Opt-out must be recognized, logged, and actioned in real time — not in a batch update. The customer’s number must be removed from future outbound lists immediately. A confirmation SMS should be sent within a defined SLA. The opt-out record must be stored against the customer identifier with timestamp and retained for the regulatory audit period. The Voice AI script must include an explicit opt-out prompt — typically at the call opening — rather than relying on customers to know they can request removal.
Voice AI: An AI-powered voice system that understands natural language, intent, and context to hold real conversations and resolve issues.
DPDP Act 2023 (Digital Personal Data Protection Act): India’s primary data protection legislation establishing obligations for any business collecting or processing personal data of Indian citizens. Carries penalties of up to ₹250 crore for significant violations. Directly applicable to all Voice AI deployments that capture, record, or process customer voice or interaction data.
TRAI TCCCPR (Telecom Commercial Communications Customer Preference Regulations): TRAI regulations governing all commercial outbound communication in India — including automated voice calls. Requires explicit consent, mandatory DND scrubbing before each call, defined calling time windows, and an opt-out mechanism in every commercial communication.

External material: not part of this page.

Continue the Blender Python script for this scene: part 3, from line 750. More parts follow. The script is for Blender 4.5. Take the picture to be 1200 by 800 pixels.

DND Registry (Do Not Disturb): TRAI’s national registry of phone numbers whose owners have opted out of commercial communications. Mandatory scrubbing against the current DND registry is required before every outbound commercial Voice AI call. Pre-campaign scrubbing does not satisfy this requirement for calls made after the scrub date.
Consent Architecture: The technical and process design that captures, records, stores, and verifies customer consent for specific communication purposes. Compliant consent architecture under the DPDP Act requires explicit consent linked to a specific purpose, with timestamp, source, and withdrawal mechanism — not assumed from registration or phone number provision.
Opt-Out Mechanism: A functional, real-time process allowing customers to withdraw consent for future communications during a Voice AI call. Required under both TRAI and the DPDP Act. Must result in immediate removal from calling lists — not batch-processed updates — and must be confirmed to the customer within a defined SLA.